__Material__.
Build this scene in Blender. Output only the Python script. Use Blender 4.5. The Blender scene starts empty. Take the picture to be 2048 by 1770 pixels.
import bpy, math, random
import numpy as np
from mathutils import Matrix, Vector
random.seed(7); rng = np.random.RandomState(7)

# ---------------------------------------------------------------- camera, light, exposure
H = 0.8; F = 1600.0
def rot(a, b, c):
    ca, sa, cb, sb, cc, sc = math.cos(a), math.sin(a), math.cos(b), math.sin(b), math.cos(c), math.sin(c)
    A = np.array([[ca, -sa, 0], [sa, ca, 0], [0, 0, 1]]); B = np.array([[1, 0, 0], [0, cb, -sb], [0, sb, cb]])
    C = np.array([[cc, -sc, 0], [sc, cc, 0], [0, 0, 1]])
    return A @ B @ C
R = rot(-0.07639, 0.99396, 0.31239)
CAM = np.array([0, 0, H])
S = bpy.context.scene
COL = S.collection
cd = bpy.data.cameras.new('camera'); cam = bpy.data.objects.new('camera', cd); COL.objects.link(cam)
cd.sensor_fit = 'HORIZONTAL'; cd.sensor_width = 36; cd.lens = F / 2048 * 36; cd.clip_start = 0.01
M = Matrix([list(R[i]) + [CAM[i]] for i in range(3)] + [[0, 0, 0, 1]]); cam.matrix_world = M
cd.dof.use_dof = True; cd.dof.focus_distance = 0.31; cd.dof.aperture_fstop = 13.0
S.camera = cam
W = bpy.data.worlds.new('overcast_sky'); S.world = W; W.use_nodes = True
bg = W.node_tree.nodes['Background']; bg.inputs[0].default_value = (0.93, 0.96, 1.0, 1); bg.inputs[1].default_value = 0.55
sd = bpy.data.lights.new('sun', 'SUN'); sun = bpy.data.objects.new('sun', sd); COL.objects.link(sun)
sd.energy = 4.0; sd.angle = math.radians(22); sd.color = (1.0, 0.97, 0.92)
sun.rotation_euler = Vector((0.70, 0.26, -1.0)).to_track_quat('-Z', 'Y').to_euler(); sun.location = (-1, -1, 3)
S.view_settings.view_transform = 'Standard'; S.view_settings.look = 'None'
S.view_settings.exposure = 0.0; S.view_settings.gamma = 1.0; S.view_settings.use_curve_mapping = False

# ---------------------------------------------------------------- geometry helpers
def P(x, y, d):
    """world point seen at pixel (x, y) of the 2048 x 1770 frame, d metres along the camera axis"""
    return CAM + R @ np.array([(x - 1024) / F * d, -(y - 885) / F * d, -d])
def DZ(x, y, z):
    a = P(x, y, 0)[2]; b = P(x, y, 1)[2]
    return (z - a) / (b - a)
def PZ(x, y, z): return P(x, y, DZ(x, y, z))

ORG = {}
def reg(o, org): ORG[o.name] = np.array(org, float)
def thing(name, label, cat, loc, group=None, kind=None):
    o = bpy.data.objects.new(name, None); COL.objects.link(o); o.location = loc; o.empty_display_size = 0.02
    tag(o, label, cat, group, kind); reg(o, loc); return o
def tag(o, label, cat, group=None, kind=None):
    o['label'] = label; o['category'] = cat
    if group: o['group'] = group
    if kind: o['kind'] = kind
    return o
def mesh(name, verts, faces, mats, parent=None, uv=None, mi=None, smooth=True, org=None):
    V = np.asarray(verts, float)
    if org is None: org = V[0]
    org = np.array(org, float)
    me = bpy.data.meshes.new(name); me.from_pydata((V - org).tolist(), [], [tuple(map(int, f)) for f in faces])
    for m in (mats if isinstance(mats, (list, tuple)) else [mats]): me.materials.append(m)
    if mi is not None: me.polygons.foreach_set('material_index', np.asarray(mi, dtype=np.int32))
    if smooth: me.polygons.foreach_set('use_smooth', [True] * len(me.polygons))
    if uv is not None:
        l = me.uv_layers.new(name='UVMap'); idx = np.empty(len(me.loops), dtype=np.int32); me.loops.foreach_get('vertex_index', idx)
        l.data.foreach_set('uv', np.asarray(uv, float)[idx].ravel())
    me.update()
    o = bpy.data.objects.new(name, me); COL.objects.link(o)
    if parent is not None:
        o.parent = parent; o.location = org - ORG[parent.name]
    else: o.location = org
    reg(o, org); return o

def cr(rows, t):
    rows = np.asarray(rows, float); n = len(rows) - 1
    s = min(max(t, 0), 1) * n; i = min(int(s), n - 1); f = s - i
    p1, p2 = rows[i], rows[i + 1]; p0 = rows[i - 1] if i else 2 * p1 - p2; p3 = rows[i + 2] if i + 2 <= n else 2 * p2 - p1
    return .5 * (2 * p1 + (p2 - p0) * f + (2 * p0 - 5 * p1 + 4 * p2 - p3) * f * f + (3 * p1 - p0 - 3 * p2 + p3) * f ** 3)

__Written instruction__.
Copy out each line exactly.

__Exercise answer__.
Build this scene in Blender. Output only the Python script. Use Blender 4.5. The Blender scene starts empty. Take the picture to be 2048 by 1770 pixels.
import bpy, math, random
import numpy as np
from mathutils import Matrix, Vector
random.seed(7); rng = np.random.RandomState(7)

# ---------------------------------------------------------------- camera, light, exposure
H = 0.8; F = 1600.0
def rot(a, b, c):
    ca, sa, cb, sb, cc, sc = math.cos(a), math.sin(a), math.cos(b), math.sin(b), math.cos(c), math.sin(c)
    A = np.array([[ca, -sa, 0], [sa, ca, 0], [0, 0, 1]]); B = np.array([[1, 0, 0], [0, cb, -sb], [0, sb, cb]])
    C = np.array([[cc, -sc, 0], [sc, cc, 0], [0, 0, 1]])
    return A @ B @ C
R = rot(-0.07639, 0.99396, 0.31239)
CAM = np.array([0, 0, H])
S = bpy.context.scene
COL = S.collection
cd = bpy.data.cameras.new('camera'); cam = bpy.data.objects.new('camera', cd); COL.objects.link(cam)
cd.sensor_fit = 'HORIZONTAL'; cd.sensor_width = 36; cd.lens = F / 2048 * 36; cd.clip_start = 0.01
M = Matrix([list(R[i]) + [CAM[i]] for i in range(3)] + [[0, 0, 0, 1]]); cam.matrix_world = M
cd.dof.use_dof = True; cd.dof.focus_distance = 0.31; cd.dof.aperture_fstop = 13.0
S.camera = cam
W = bpy.data.worlds.new('overcast_sky'); S.world = W; W.use_nodes = True
bg = W.node_tree.nodes['Background']; bg.inputs[0].default_value = (0.93, 0.96, 1.0, 1); bg.inputs[1].default_value = 0.55
sd = bpy.data.lights.new('sun', 'SUN'); sun = bpy.data.objects.new('sun', sd); COL.objects.link(sun)
sd.energy = 4.0; sd.angle = math.radians(22); sd.color = (1.0, 0.97, 0.92)
sun.rotation_euler = Vector((0.70, 0.26, -1.0)).to_track_quat('-Z', 'Y').to_euler(); sun.location = (-1, -1, 3)
S.view_settings.view_transform = 'Standard'; S.view_settings.look = 'None'
S.view_settings.exposure = 0.0; S.view_settings.gamma = 1.0; S.view_settings.use_curve_mapping = False

# ---------------------------------------------------------------- geometry helpers
def P(x, y, d):
    """world point seen at pixel (x, y) of the 2048 x 1770 frame, d metres along the camera axis"""
    return CAM + R @ np.array([(x - 1024) / F * d, -(y - 885) / F * d, -d])
def DZ(x, y, z):
    a = P(x, y, 0)[2]; b = P(x, y, 1)[2]
    return (z - a) / (b - a)
def PZ(x, y, z): return P(x, y, DZ(x, y, z))

ORG = {}
def reg(o, org): ORG[o.name] = np.array(org, float)
def thing(name, label, cat, loc, group=None, kind=None):
    o = bpy.data.objects.new(name, None); COL.objects.link(o); o.location = loc; o.empty_display_size = 0.02
    tag(o, label, cat, group, kind); reg(o, loc); return o
def tag(o, label, cat, group=None, kind=None):
    o['label'] = label; o['category'] = cat
    if group: o['group'] = group
    if kind: o['kind'] = kind
    return o
def mesh(name, verts, faces, mats, parent=None, uv=None, mi=None, smooth=True, org=None):
    V = np.asarray(verts, float)
    if org is None: org = V[0]
    org = np.array(org, float)
    me = bpy.data.meshes.new(name); me.from_pydata((V - org).tolist(), [], [tuple(map(int, f)) for f in faces])
    for m in (mats if isinstance(mats, (list, tuple)) else [mats]): me.materials.append(m)
    if mi is not None: me.polygons.foreach_set('material_index', np.asarray(mi, dtype=np.int32))
    if smooth: me.polygons.foreach_set('use_smooth', [True] * len(me.polygons))
    if uv is not None:
        l = me.uv_layers.new(name='UVMap'); idx = np.empty(len(me.loops), dtype=np.int32); me.loops.foreach_get('vertex_index', idx)
        l.data.foreach_set('uv', np.asarray(uv, float)[idx].ravel())
    me.update()
    o = bpy.data.objects.new(name, me); COL.objects.link(o)
    if parent is not None:
        o.parent = parent; o.location = org - ORG[parent.name]
    else: o.location = org
    reg(o, org); return o

def cr(rows, t):
    rows = np.asarray(rows, float); n = len(rows) - 1
    s = min(max(t, 0), 1) * n; i = min(int(s), n - 1); f = s - i
    p1, p2 = rows[i], rows[i + 1]; p0 = rows[i - 1] if i else 2 * p1 - p2; p3 = rows[i + 2] if i + 2 <= n else 2 * p2 - p1
    return .5 * (2 * p1 + (p2 - p0) * f + (2 * p0 - 5 * p1 + 4 * p2 - p3) * f * f + (3 * p1 - p0 - 3 * p2 + p3) * f ** 3)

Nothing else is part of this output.